TAIPEI--Concerns have increased over Taiwan losing ground to South Korea in China in key export areas due to delays in talks on a Taiwan-China trade-in-goods agreement.

Taiwan has sought to have tariffs lowered on machine tools, flat panels, automobiles, petrochemical products and areas where Taiwanese and South Korean exporters vie for a larger share of the Chinese market, according to officials at the Ministry of Economic Affairs .

Currently, China levies tariffs of 8.87 percent on machine tools, 10.09 percent on automobiles, 5 percent on flat panels and 6.54 percent on petrochemical products, according to ministry officials.

However, the officials said they are concerned that Taiwanese manufacturers will bear the brunt of a China-South Korea free trade agreement, expected to be signed by year-end, while a Taiwan-China trade-in-goods deal might again be delayed.

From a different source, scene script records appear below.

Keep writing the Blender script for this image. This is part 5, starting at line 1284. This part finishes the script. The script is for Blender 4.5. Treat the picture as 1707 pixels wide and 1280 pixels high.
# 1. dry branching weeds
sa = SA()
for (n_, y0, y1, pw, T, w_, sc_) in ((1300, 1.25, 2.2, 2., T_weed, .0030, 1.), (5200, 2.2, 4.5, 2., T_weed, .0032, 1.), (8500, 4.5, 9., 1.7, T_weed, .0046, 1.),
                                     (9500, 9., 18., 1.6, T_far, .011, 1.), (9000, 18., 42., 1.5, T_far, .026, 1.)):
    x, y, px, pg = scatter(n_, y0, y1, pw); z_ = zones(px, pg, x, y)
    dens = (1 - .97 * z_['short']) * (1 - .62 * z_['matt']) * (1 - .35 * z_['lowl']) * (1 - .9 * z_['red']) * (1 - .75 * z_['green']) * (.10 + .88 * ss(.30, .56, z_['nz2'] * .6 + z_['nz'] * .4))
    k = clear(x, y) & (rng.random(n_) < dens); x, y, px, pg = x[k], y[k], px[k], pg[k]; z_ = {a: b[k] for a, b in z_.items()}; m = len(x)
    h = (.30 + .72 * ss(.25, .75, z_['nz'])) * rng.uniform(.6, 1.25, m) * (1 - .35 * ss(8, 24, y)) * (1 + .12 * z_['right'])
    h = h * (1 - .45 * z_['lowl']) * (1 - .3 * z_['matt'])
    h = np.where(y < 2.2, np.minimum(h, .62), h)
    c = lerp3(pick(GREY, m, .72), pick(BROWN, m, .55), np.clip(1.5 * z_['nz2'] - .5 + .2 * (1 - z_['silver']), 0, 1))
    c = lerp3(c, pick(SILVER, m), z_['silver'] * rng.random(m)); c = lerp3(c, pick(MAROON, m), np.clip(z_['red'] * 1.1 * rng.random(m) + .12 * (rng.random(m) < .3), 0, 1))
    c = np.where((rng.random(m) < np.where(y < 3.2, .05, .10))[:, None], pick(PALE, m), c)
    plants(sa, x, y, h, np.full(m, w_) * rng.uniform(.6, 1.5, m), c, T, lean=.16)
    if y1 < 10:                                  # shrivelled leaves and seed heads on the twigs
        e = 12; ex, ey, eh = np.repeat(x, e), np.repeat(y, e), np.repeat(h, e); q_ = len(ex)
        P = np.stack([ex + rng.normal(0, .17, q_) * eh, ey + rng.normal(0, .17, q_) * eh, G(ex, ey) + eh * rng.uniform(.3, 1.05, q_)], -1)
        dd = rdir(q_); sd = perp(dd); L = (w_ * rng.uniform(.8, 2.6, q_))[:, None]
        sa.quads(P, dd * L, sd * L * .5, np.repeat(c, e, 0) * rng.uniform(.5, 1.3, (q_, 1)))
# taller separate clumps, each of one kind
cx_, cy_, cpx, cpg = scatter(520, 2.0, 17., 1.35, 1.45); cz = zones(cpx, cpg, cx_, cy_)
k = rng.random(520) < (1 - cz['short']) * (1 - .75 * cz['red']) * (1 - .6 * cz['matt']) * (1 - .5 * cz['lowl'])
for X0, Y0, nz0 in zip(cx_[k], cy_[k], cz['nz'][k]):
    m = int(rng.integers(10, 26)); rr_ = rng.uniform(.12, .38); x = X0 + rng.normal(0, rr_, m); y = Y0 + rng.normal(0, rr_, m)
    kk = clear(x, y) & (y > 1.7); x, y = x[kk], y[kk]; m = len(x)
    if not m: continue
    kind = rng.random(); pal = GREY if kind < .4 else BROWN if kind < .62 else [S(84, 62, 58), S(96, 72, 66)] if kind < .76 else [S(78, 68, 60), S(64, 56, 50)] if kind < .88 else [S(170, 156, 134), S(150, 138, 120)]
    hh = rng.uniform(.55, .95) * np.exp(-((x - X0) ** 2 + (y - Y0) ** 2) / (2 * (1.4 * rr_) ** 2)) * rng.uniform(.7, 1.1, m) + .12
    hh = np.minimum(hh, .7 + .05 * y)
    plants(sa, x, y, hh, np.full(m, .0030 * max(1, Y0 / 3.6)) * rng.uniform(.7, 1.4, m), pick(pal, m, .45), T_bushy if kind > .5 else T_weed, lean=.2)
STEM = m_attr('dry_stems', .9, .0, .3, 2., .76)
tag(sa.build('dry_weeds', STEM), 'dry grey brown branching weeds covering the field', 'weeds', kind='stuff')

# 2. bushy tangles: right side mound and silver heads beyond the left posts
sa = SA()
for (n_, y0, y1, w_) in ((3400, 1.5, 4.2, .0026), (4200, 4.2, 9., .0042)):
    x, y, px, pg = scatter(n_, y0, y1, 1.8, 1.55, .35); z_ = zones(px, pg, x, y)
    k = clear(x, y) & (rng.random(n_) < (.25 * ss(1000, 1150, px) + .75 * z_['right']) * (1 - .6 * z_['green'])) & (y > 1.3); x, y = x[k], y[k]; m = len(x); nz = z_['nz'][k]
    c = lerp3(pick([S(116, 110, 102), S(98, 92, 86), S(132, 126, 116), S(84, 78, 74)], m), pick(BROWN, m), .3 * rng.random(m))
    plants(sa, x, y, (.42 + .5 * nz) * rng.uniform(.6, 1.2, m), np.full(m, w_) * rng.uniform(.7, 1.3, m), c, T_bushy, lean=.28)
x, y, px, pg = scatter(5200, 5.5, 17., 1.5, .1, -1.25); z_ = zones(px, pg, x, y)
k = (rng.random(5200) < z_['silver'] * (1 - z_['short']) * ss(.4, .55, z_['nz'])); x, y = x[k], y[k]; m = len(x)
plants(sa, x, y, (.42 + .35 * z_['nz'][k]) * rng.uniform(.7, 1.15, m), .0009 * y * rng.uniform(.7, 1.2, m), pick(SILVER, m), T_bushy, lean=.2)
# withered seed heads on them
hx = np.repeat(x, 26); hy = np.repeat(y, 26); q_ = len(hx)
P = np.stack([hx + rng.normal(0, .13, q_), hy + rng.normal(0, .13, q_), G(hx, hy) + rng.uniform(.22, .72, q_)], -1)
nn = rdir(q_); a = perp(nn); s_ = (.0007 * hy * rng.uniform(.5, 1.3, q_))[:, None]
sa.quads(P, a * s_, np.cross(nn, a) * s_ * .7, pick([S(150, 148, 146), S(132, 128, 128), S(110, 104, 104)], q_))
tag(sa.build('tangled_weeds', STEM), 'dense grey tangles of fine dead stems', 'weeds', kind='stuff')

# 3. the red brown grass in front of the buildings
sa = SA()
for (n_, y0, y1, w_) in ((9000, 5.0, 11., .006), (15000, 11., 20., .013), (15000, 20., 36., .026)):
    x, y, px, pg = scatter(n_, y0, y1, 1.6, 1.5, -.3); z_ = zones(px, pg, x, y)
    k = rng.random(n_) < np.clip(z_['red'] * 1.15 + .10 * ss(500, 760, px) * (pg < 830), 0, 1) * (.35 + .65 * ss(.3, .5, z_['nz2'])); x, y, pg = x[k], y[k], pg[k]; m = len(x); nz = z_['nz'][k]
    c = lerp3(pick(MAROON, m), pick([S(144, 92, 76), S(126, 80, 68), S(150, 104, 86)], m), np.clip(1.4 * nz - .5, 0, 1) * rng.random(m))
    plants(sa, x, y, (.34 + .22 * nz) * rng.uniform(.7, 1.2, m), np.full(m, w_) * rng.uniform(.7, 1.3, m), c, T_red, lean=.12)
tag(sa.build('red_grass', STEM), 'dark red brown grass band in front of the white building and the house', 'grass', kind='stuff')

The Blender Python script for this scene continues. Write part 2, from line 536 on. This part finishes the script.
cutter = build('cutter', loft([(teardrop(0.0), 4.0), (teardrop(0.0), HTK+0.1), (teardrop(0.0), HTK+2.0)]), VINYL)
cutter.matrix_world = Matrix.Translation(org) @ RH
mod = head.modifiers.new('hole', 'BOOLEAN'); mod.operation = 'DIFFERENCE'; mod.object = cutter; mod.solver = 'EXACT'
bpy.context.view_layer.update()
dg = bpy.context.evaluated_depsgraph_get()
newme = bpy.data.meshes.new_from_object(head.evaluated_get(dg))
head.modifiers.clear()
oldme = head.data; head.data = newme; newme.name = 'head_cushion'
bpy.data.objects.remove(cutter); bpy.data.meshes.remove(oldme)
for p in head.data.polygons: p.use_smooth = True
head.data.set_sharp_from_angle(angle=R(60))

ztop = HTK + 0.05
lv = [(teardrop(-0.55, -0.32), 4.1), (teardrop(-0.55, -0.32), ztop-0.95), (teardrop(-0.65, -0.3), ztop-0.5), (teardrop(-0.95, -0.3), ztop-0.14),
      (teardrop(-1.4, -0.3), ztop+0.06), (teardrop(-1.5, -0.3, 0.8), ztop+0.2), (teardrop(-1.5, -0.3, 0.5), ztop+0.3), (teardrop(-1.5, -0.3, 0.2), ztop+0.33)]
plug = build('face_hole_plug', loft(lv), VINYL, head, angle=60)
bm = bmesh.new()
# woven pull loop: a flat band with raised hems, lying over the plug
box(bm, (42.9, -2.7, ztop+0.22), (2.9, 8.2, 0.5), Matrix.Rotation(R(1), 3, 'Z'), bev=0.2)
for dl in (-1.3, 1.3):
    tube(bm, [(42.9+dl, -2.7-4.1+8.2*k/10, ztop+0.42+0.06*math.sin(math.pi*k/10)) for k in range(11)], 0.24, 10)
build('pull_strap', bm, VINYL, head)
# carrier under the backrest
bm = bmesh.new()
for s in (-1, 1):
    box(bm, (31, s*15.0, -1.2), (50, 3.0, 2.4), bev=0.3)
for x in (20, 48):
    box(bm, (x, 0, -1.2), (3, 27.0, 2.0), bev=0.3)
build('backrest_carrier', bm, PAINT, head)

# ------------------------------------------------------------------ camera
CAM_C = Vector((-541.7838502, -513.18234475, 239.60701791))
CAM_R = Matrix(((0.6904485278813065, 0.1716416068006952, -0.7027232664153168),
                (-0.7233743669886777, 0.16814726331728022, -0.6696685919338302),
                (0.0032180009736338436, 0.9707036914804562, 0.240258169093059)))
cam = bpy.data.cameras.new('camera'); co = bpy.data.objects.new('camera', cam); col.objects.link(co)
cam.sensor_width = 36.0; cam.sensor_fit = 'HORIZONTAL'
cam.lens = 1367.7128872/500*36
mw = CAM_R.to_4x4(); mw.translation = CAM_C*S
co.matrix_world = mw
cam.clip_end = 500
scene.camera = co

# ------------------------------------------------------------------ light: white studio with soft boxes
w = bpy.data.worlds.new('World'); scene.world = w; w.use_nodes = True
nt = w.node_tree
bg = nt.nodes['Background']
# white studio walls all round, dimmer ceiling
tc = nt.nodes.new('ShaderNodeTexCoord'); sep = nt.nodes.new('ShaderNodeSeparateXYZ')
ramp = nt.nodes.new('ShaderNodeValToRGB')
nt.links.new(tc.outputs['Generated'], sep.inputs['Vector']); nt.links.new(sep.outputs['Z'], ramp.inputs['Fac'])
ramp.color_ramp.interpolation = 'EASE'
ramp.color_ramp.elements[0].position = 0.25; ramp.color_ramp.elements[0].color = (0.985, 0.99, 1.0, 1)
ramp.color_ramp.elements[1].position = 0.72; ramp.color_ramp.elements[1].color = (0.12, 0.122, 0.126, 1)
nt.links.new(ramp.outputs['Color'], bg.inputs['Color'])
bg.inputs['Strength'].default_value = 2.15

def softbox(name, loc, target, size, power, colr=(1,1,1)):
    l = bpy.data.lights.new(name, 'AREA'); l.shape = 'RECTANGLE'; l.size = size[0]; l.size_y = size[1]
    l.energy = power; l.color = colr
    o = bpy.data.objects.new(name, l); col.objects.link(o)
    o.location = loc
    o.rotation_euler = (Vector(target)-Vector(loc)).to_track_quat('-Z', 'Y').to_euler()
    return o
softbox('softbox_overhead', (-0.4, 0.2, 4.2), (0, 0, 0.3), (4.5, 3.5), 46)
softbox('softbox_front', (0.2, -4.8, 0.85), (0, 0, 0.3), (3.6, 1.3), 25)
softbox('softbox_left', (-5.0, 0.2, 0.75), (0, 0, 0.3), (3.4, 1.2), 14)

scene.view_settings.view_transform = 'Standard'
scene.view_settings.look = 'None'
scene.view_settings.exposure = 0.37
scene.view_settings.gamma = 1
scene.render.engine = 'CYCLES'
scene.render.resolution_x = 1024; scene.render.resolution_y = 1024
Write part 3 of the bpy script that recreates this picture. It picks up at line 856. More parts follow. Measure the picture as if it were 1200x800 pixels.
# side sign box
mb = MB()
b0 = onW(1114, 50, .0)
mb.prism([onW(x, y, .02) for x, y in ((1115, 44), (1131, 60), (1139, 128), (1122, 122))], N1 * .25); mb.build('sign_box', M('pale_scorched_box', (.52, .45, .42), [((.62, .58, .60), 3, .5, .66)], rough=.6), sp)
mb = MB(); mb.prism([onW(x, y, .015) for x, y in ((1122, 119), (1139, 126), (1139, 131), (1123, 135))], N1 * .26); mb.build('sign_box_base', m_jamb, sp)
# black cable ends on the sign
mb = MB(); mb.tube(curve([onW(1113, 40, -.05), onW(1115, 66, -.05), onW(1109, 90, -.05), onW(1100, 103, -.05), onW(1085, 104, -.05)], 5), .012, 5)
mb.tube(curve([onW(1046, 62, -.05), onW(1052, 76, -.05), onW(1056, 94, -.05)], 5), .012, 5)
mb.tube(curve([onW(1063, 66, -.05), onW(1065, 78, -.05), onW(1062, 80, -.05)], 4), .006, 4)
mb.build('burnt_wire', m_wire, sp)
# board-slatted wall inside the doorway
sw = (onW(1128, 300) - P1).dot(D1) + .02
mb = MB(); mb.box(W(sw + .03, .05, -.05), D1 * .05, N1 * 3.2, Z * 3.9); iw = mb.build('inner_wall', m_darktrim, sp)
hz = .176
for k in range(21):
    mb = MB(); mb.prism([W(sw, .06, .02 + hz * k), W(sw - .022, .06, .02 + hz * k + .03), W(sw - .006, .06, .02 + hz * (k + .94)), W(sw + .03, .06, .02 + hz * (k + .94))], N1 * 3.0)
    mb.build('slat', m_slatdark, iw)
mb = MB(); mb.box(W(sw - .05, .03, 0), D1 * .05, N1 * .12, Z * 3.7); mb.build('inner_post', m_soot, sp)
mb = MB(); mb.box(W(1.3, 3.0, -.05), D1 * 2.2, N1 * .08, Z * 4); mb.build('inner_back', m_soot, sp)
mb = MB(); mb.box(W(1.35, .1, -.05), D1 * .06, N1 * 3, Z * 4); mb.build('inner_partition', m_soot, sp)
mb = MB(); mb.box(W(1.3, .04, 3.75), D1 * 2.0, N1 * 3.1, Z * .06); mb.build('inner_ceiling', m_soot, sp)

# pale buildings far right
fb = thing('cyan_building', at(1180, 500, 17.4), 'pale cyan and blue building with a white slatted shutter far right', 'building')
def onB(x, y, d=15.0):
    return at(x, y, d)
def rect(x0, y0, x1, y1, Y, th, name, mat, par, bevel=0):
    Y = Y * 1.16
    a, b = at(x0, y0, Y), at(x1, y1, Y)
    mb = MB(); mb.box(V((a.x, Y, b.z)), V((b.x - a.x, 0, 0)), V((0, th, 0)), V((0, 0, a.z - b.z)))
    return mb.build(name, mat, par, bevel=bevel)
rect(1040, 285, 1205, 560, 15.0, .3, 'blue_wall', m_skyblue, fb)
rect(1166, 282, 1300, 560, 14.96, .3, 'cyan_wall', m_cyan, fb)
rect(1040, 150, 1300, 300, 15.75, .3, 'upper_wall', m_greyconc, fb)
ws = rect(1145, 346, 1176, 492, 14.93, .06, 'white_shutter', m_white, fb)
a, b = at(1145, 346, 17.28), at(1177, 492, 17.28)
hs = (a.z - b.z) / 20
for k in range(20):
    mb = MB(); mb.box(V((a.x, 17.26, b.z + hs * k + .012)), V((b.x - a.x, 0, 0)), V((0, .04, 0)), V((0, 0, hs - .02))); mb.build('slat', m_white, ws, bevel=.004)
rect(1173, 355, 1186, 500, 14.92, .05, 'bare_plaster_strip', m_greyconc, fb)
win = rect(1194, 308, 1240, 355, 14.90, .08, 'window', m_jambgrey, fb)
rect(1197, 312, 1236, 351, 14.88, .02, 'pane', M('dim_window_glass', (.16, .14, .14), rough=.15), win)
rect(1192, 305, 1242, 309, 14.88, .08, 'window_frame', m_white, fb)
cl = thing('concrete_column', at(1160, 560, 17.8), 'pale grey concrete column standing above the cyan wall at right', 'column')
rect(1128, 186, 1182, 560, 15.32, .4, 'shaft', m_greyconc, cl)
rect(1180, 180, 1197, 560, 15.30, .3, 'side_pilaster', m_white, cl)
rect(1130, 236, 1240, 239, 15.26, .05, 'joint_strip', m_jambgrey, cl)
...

Economics Minister Duh Tyzz-jiun has said talks on the merchandise agreement might be postponed until September, from the end of August, at the request of China, sparking suspicions linking the request to delays in an earlier trade-in-services agreement.

The talks had been moved from April to the end of August by China, which cited incomplete preparations.

The disputed services agreement, signed in June 2013, has not been ratified by Taiwan's Legislature due to public concerns about the erosion of jobs and business opportunities once Taiwan opens its service sector to Chinese investments.